Author here: as I state in the article, every programmer is at least one of these at some point in their career, myself included.

I was definitely an Island as recently as a few years ago, and I've been an Artist before too. It's part of the learning process.


To clarify, I've been many of these simultaneously, and I'm not sure that it's changed much; different circumstances bring out different aspects.

Apparently, I'm a melting pot of neuroses.


> Apparently, I'm a melting pot of neuroses.

It's great to be a human, isn't it?


Don't forget impostor syndrome! It sounds as if you're hard on yourself, possibly for that reason.

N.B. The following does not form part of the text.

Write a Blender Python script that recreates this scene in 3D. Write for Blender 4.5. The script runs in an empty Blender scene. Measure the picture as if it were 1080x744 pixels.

Nah, I got a handle on that a while ago. I know my skills and I know myself, it's just sobering to see so many of my motivations and behaviours described accurately. If I was convinced these programmer aspects were entirely negative, I would've succumbed to the debilitating effects of impostor syndrome years ago.


IMO, the island archetype is probably the most productive. At least in my experience, IM/Outlook/Thunderbird really kills what I can get done. And the corporate emails...


Nice post. I have traits of an Island and a Pet (Python) Technologist but you omitted listing my top archetype: The OCD Refactorist. I can't stand copypasta code, I have to make it DRY asap (plus many more refactorings, typically resulting in shorter, minimalistic code).


Not me - I am the one enlightened programmer (so we all think :-)


Enlightened programmer is the first stage, then you move onto all the others, then you realise you are all of these at the same time.